Maybe we've been lucky but maybe it's due to the combinations & methods we use when shooting? Between just the two of us, not including our friends who load similarly, Taylor and I have shot ten's of thousands of rounds since we discovered thick patches and larger balls with no wiping and have never had anything like those ignitions happen to us or to those we shoot with - who use similar combinations. Totally, many tens of thousands of shots. One of our local friends (shoots 100 times or more every week of the year, without fail) has well over 10,000 rounds fired from each gun Taylor has built him + his others - no wiping between shots & no accidental discharges.

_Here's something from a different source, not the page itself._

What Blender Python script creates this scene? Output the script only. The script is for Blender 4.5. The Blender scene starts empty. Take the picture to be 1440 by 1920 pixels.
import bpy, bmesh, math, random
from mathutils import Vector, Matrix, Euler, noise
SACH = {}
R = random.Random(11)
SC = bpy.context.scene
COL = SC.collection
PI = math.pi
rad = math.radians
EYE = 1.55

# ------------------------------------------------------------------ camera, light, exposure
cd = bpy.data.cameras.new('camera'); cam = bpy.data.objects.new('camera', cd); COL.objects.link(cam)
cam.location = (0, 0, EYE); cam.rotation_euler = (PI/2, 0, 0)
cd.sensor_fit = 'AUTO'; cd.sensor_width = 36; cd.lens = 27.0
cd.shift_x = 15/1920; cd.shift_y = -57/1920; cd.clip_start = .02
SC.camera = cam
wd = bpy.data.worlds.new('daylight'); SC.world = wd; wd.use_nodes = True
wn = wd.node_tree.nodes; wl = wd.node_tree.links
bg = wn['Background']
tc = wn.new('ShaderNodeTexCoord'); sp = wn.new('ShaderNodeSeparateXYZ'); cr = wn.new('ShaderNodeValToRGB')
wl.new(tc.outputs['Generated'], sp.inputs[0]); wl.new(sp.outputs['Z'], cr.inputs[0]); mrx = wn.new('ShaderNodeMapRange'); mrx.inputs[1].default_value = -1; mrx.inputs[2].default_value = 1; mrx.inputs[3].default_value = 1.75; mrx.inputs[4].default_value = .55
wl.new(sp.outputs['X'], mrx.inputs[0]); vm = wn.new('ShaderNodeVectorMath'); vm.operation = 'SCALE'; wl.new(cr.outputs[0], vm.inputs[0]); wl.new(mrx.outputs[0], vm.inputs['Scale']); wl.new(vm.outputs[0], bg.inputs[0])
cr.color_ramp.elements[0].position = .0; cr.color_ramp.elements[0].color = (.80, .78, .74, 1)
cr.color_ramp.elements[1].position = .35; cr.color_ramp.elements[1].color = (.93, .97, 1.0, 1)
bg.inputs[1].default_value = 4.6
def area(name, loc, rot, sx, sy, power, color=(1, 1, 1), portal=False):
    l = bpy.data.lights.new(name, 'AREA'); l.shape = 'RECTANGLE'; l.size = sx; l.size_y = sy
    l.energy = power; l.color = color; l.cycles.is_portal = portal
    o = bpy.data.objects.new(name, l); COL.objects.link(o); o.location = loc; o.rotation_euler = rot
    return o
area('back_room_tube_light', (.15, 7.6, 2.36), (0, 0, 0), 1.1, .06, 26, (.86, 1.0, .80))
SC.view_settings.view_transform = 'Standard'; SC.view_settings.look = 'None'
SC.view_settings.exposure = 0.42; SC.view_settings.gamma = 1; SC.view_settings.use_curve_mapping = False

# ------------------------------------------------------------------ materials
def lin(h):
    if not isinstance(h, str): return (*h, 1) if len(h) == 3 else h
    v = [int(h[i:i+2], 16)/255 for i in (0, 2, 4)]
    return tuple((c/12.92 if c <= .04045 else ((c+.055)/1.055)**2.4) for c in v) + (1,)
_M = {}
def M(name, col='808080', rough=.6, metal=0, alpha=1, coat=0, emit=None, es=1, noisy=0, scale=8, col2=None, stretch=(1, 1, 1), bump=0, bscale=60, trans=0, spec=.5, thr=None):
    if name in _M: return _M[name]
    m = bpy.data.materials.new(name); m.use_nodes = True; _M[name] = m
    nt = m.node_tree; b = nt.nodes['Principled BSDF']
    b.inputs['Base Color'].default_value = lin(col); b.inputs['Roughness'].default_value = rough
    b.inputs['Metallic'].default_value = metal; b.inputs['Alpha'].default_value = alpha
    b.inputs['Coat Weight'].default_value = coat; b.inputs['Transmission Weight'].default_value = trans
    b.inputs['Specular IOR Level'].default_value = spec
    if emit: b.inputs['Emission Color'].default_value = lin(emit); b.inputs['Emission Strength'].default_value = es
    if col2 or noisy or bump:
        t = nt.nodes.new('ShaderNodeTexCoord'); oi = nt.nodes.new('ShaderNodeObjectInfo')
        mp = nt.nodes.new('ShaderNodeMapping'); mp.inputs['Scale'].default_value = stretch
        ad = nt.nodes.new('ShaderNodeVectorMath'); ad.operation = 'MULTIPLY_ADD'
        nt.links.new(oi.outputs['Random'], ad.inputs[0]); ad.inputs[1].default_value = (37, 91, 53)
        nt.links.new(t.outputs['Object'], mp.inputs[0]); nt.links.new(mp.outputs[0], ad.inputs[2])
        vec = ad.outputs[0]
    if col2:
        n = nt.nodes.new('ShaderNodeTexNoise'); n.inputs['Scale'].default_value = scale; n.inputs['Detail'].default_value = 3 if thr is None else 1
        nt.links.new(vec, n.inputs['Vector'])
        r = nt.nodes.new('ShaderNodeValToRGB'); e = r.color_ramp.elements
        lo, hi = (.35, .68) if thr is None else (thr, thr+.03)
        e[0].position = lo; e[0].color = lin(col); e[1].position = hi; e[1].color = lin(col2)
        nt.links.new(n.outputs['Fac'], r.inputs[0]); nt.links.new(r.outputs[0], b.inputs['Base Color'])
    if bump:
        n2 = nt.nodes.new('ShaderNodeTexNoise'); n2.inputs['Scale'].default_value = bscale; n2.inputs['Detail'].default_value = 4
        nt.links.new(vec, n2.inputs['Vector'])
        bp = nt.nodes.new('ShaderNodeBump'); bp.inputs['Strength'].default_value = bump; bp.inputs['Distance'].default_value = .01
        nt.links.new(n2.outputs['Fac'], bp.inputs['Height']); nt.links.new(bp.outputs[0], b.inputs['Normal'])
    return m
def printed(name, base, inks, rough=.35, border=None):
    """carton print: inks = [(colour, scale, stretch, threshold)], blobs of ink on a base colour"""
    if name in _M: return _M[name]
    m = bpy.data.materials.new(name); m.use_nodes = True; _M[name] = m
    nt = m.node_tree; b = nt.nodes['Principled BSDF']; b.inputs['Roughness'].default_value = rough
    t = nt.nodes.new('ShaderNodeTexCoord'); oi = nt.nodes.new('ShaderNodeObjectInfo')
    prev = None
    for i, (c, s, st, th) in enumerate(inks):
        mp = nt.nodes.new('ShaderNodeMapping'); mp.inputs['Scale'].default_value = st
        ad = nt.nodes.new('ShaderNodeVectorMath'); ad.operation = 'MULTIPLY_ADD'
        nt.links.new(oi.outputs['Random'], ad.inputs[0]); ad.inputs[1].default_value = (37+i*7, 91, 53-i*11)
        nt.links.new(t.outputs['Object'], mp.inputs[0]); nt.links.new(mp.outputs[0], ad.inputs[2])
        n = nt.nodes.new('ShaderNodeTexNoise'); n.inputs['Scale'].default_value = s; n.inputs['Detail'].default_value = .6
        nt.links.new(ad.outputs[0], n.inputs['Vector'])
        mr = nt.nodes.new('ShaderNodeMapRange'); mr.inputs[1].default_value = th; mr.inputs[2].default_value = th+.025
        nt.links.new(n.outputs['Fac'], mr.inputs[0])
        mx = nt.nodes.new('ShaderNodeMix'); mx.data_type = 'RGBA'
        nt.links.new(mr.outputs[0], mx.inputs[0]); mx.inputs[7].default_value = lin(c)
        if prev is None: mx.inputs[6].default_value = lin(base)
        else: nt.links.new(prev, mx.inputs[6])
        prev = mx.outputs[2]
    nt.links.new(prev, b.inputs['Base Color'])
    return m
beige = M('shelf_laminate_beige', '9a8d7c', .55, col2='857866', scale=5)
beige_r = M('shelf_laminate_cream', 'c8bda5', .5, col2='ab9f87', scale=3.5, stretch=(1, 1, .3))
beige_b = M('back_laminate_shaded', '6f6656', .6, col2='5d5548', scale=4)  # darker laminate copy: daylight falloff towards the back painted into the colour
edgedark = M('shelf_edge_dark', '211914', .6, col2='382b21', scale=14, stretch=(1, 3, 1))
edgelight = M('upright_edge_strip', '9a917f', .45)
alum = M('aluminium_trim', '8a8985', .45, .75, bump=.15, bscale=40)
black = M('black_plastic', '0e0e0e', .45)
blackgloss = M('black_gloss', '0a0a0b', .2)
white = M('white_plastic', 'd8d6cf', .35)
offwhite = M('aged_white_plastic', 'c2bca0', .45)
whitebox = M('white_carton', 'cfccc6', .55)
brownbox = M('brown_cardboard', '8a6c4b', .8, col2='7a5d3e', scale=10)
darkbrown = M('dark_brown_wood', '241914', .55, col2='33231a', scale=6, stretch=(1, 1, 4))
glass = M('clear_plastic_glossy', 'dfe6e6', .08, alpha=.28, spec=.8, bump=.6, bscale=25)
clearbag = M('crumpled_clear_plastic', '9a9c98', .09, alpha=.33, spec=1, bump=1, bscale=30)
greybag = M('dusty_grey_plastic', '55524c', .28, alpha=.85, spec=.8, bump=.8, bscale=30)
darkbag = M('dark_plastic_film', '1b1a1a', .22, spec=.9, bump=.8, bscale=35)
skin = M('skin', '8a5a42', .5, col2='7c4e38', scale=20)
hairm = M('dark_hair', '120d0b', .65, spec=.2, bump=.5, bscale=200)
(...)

He uses thinner patches than we do, but still, no accidental discharges- and no wiping. We all use combinations that do not require wiping over a day's shooting. Is THAT an important factor? When we clean our rifles, the water does not turn jet black as it does for so many other people - is the amount of fouling left in our bores, a factor?
I totally understand what Dan is talking about concerning patent breeches and the possibility of burning hot fouling building in the breech area - or even against the breech plug of a flinter - perhaps especially with a coned vent liner.
This buildup of breech fouling must be especially prevalent in very hot dry conditions - yet these accidents mostly seems to happen back in the hot, but humid and MOIST Eastern USA where many people seem to use thin patching & wipe a lot because they HAVE to. Is that a factor?
I had one Eastern gentleman tell me he uses a very loose patch on an undersized brush for wiping between shots, so that it the cleaning patch doesn't push fouling down to the breech, but when he pulls it out, it bunches and pulls out all that built up fouling from the rifling - every shot - strange - we don't get built up fouling in the rifling - is that a factor?
Is WIPING between shots a major causal factor in accidental discharges because it pushes fouling down to the breech, fouling that ends up being compacted there, shot after shot, then could perhaps become a hard mass of especially hot fouling in the breech? Is wiping in that manner the ACTUAL cause of the buildup of fouling and of these ignitions? Is wiping itself a factor?
Wiping does sound like a good, solid idea from the safety standpoint- but is this actual or misconceived? Obviously these ignitions do and have happened - but WHY are they happening so often to people who are wiping so much? I really do believe THAT has to be addressed and not excluded from discussion or subsequent thought.
For some people and their load combinations, perhaps wiping between shots should be mandatory - if failure to wipe is a condition of these strange ignitions. But- so many of these ignitions happen to people who do wipe - why?
Perhaps the method of wiping should be addressed, rather than wiping or not?